SOURCE EXCERPT:
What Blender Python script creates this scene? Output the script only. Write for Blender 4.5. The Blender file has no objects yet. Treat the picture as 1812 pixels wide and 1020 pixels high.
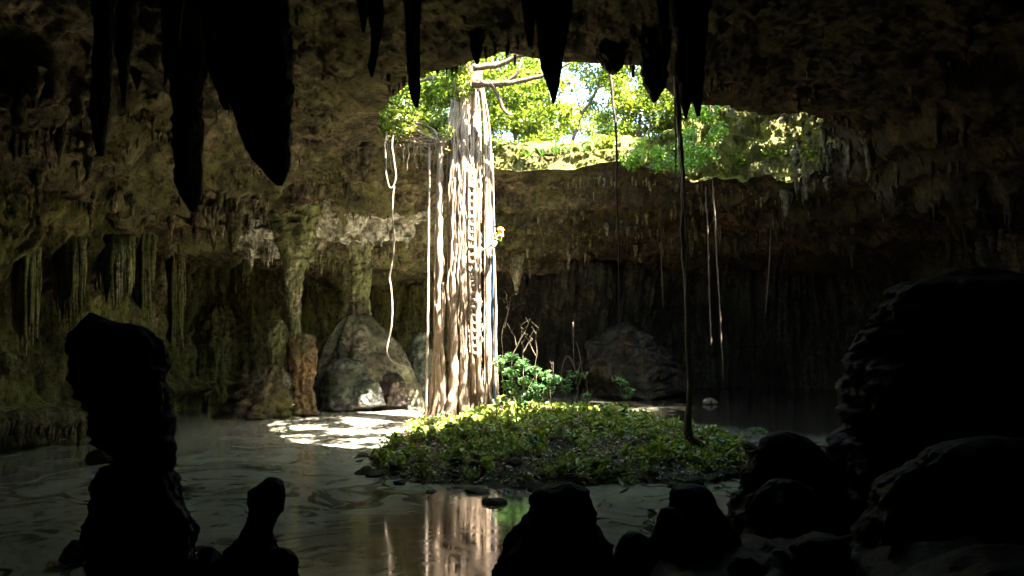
import bpy, math, random
import numpy as np
from mathutils import Vector, Matrix

random.seed(7)
rng = np.random.default_rng(7)
S = bpy.context.scene
COL = S.collection

# ------------------------------------------------------------------ camera, world, sun, exposure
F = 1300.0                      # focal length in photo pixels (photo is 1812 x 1020)
PITCH = math.atan(68 / F)
CAMZ = 4.5
cam_d = bpy.data.cameras.new('camera')
cam = bpy.data.objects.new('camera', cam_d)
COL.objects.link(cam)
cam_d.sensor_width = 36
cam_d.lens = 36 * F / 1812
cam_d.clip_start = 0.05
cam_d.clip_end = 600
cam.location = (0, 0, CAMZ)
cam.rotation_euler = (math.radians(90) + PITCH, 0, 0)
S.camera = cam

TO_SUN = Vector((0.37, -0.24, 0.88)).normalized()
SUN_EL = math.asin(TO_SUN.z)
SUN_AZ = math.atan2(TO_SUN.x, TO_SUN.y)      # clockwise from +Y

w = bpy.data.worlds.new('World')
S.world = w
w.use_nodes = True
wn = w.node_tree.nodes
wn.clear()
sky = wn.new('ShaderNodeTexSky')
sky.sky_type = 'NISHITA'
sky.sun_disc = False
sky.sun_elevation = SUN_EL
sky.sun_rotation = SUN_AZ
sky.air_density = 1.0
sky.dust_density = 1.5
bg = wn.new('ShaderNodeBackground')
bg.inputs['Strength'].default_value = 0.075
wo = wn.new('ShaderNodeOutputWorld')
w.node_tree.links.new(sky.outputs[0], bg.inputs[0])
w.node_tree.links.new(bg.outputs[0], wo.inputs[0])

sun_d = bpy.data.lights.new('sun', 'SUN')
sun = bpy.data.objects.new('sun', sun_d)
COL.objects.link(sun)
sun_d.energy = 5.0
sun_d.angle = math.radians(0.5)
sun_d.color = (1.0, 0.93, 0.82)
sun.rotation_euler = TO_SUN.to_track_quat('Z', 'Y').to_euler()
sun.location = TO_SUN * 60

S.view_settings.view_transform = 'Standard'
S.view_settings.look = 'None'
S.view_settings.gamma = 1
S.view_settings.use_curve_mapping = False
S.view_settings.exposure = 4.6

S.render.engine = 'CYCLES'
cy = S.cycles
cy.max_bounces = 9
cy.diffuse_bounces = 6
cy.glossy_bounces = 3
cy.transmission_bounces = 4
cy.transparent_max_bounces = 4
cy.sample_clamp_indirect = 12
cy.use_denoising = True
cy.use_adaptive_sampling = True
cy.adaptive_threshold = 0.006
cy.caustics_reflective = True
cy.blur_glossy = 0.5

# ------------------------------------------------------------------ helpers: projection
CP, SP = math.cos(PITCH), math.sin(PITCH)
def P(px, py, Y):
    """world point seen at photo pixel (px, py) on the plane at depth Y"""
    a = (px - 906) / F
    b = (510 - py) / F
    dx, dy, dz = a, CP - SP * b, SP + CP * b
    t = Y / dy
    return Vector((dx * t, Y, CAMZ + dz * t))

# ------------------------------------------------------------------ helpers: noise
def _hash(ix, iy, iz, seed):
    h = (ix.astype(np.uint32) * np.uint32(374761393) + iy.astype(np.uint32) * np.uint32(668265263)
         + iz.astype(np.uint32) * np.uint32(2147483647) + np.uint32((seed * 1274126177) & 0xffffffff))
    h = (h ^ (h >> np.uint32(13))) * np.uint32(1274126177)
    h = h ^ (h >> np.uint32(16))
    h = h * np.uint32(2246822519)
    h = h ^ (h >> np.uint32(15))
    return (h & np.uint32(0xffffff)).astype(np.float32) / np.float32(0x7fffff) - 1
def vnoise(x, y, z, seed=0):
    x = np.asarray(x, np.float32); y = np.asarray(y, np.float32); z = np.asarray(z, np.float32)
    x, y, z = np.broadcast_arrays(x, y, z)
    fx, fy, fz = np.floor(x), np.floor(y), np.floor(z)
    ix, iy, iz = fx.astype(np.int64), fy.astype(np.int64), fz.astype(np.int64)
    x, y, z = x - fx, y - fy, z - fz
    u, v, t = [q * q * q * (q * (q * 6 - 15) + 10) for q in (x, y, z)]
    r = 0
    for i in (0, 1):
        wx = u if i else 1 - u
        for j in (0, 1):
            wy = v if j else 1 - v
            for k in (0, 1):
                wz = t if k else 1 - t
                r = r + wx * wy * wz * _hash(ix + i, iy + j, iz + k, seed)
    return r
def fbm(x, y, z, oct=4, seed=0, gain=0.5, ridged=False):
    r = 0; a = 1.0; f = 1.0; n = 0
    for o in range(oct):
        q = vnoise(x * f + 17.3 * o, y * f - 9.1 * o, z * f + 4.7 * o, seed + o)
        if ridged: q = 1 - 2 * np.abs(q)
        r = r + a * q; n += a
        a *= gain; f *= 2.03
    return r / n
def sstep(a, b, x):
    t = np.clip((x - a) / (b - a), 0, 1)
    return t * t * (3 - 2 * t)

# ------------------------------------------------------------------ helpers: meshes and objects
class MB:
    def __init__(self): self.v = []; self.f = []; self.n = 0
    def add(self, v, f):
        v = np.asarray(v, float).reshape(-1, 3)
        off = self.n
        self.v.append(v); self.n += len(v)
        if isinstance(f, np.ndarray): self.f.append(f + off)
        else:
            d = {}
            for q in f: d.setdefault(len(q), []).append(q)
            for q in d.values(): self.f.append(np.array(q) + off)
    def mesh(self, name, mat, loc=(0, 0, 0), smooth=True):
        v = np.concatenate(self.v) - np.array(loc)[None, :]
        me = bpy.data.meshes.new(name)
        tot = np.concatenate([np.full(len(f), f.shape[1]) for f in self.f]).astype(np.int32)
        idx = np.concatenate([f.ravel() for f in self.f]).astype(np.int32)
        me.vertices.add(len(v)); me.vertices.foreach_set('co', v.astype(np.float32).ravel())
        me.loops.add(len(idx)); me.loops.foreach_set('vertex_index', idx)
        me.polygons.add(len(tot))
        st = np.concatenate([[0], np.cumsum(tot)[:-1]]).astype(np.int32)
        me.polygons.foreach_set('loop_start', st)
        me.polygons.foreach_set('loop_total', tot)
        me.update(calc_edges=True); me.validate()
        if smooth: me.polygons.foreach_set('use_smooth', np.ones(len(me.polygons), bool))
        me.materials.append(mat)
        return me
    def build(self, name, mat, parent=None, loc=(0, 0, 0), smooth=True):
        """loc: world position of the origin (for top-level) ; children are built in world coords, parent offset removed"""
        if parent is not None:
            pl = np.array(parent['_loc'])
            me = self.mesh(name, mat, loc, smooth)
            o = bpy.data.objects.new(name, me); COL.objects.link(o); o.parent = parent
            o.location = np.array(loc) - pl
            o['_loc'] = list(loc)
        else:
            me = self.mesh(name, mat, loc, smooth)
            o = bpy.data.objects.new(name, me); COL.objects.link(o)
            o.location = loc; o['_loc'] = [float(c) for c in loc]
        return o
def tag(o, label=None, cat=None, group=None, kind=None):
    if label: o['label'] = label
    if cat: o['category'] = cat
    if group: o['group'] = group
    if kind: o['kind'] = kind
    return o
def empty(name, loc, label, cat, group=None):
    o = bpy.data.objects.new(name, None); COL.objects.link(o)
    o.location = loc; o.empty_display_size = 0.3
    o['_loc'] = [float(c) for c in loc]
    return tag(o, label, cat, group)
def gridfaces(nu, nv, wrap_u=False, flip=False):
    """vertices index = i*nv + j, i in nu, j in nv"""
    I = np.arange(nu if wrap_u else nu - 1); J = np.arange(nv - 1)
    I, J = np.meshgrid(I, J, indexing='ij')
    I2 = (I + 1) % nu
    q = np.stack([I * nv + J, I2 * nv + J, I2 * nv + J + 1, I * nv + J + 1], -1).reshape(-1, 4)
    return q[:, ::-1].copy() if flip else q
def catmull(pts, n, closed=False):
    p = np.asarray(pts, float); m = len(p)
    if not closed: p = np.vstack([2 * p[0] - p[1], p, 2 * p[-1] - p[-2]])
    t = np.linspace(0, m if closed else m - 1, n, endpoint=not closed)
    i = np.floor(t).astype(int)
    if not closed: i = np.minimum(i, m - 2)
    f = (t - i)[:, None]
    if closed: a, b, c, d = p[(i - 1) % m], p[i % m], p[(i + 1) % m], p[(i + 2) % m]
    else: a, b, c, d = p[i], p[i + 1], p[i + 2], p[i + 3]
    return 0.5 * ((2 * b) + (-a + c) * f + (2 * a - 5 * b + 4 * c - d) * f ** 2 + (-a + 3 * b - 3 * c + d) * f ** 3)
def resample(pts, n, closed=False):
    q = catmull(pts, 1200, closed)
    if closed: q = np.vstack([q, q[:1]])
    L = np.concatenate([[0], np.cumsum(np.linalg.norm(np.diff(q, axis=0), axis=1))])
    s = np.linspace(0, L[-1], n, endpoint=not closed)
    return np.stack([np.interp(s, L, q[:, k]) for k in range(q.shape[1])], 1)
def tube(mb, pts, rad, seg=8, n=None, wob=0.0, knots=0.12, seed=0, flat=1.0, spline=True):
    """tube along pts (world); rad: list of radii at the pts; wob: sideways wobble in metres"""
    pts = np.asarray(pts, float)
    k = len(pts)
    if n is None: n = max(4, k * 4)
    pr = np.column_stack([pts, np.interp(np.linspace(0, 1, k), np.linspace(0, 1, len(rad)), rad)])
    q = resample(pr, n) if spline else pr
    c, r = q[:, :3].copy(), np.maximum(q[:, 3], 1e-4)
    s = np.concatenate([[0], np.cumsum(np.linalg.norm(np.diff(c, axis=0), axis=1))])
    if wob:
        for a in range(3):
            c[:, a] += wob * fbm(s * 0.9, a * 7.1 + seed * 3.3, seed * 1.7, 3, seed)
    tan = np.gradient(c, axis=0); tan /= np.linalg.norm(tan, axis=1)[:, None] + 1e-9
    ref = np.array([0.0, 1.0, 0.0]) if abs(tan[:, 1]).mean() < 0.8 else np.array([1.0, 0, 0])
    u = np.cross(tan, ref); u /= np.linalg.norm(u, axis=1)[:, None] + 1e-9
    v = np.cross(tan, u)
    a = np.linspace(0, 2 * math.pi, seg, endpoint=False)
    ca, sa = np.cos(a), np.sin(a)
    rr = r[:, None] * (1 + knots * vnoise(ca[None, :] * 1.3 + seed, sa[None, :] * 1.3, s[:, None] * 2.5, seed))
    V = c[:, None, :] + (u[:, None, :] * ca[None, :, None] + v[:, None, :] * sa[None, :, None] * flat) * rr[:, :, None]
    nn = len(c)
    V = V.transpose(0, 1, 2).reshape(-1, 3)
    fs = []
    I, J = np.meshgrid(np.arange(nn - 1), np.arange(seg), indexing='ij')
    J2 = (J + 1) % seg
    fs = np.stack([I * seg + J, I * seg + J2, (I + 1) * seg + J2, (I + 1) * seg + J], -1).reshape(-1, 4)
    mb.add(V, fs)
    base = len(V)
    mb.add(np.array([c[0], c[-1]]), np.zeros((0, 3), int))
    o = mb.n - base - 2
    t0 = np.array([[(j + 1) % seg, j, base] for j in range(seg)]) + o
    t1 = np.array([[(nn - 1) * seg + j, (nn - 1) * seg + (j + 1) % seg, base + 1] for j in range(seg)]) + o
    mb.f.append(t0); mb.f.append(t1)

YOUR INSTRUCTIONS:
Each line with the string "objects" in it needs to be found and copied.

RESPONSE:
What Blender Python script creates this scene? Output the script only. Write for Blender 4.5. The Blender file has no objects yet. Treat the picture as 1812 pixels wide and 1020 pixels high.
cam = bpy.data.objects.new('camera', cam_d)
COL.objects.link(cam)
sun = bpy.data.objects.new('sun', sun_d)
COL.objects.link(sun)
# ------------------------------------------------------------------ helpers: meshes and objects
            o = bpy.data.objects.new(name, me); COL.objects.link(o); o.parent = parent
            o = bpy.data.objects.new(name, me); COL.objects.link(o)
    o = bpy.data.objects.new(name, None); COL.objects.link(o)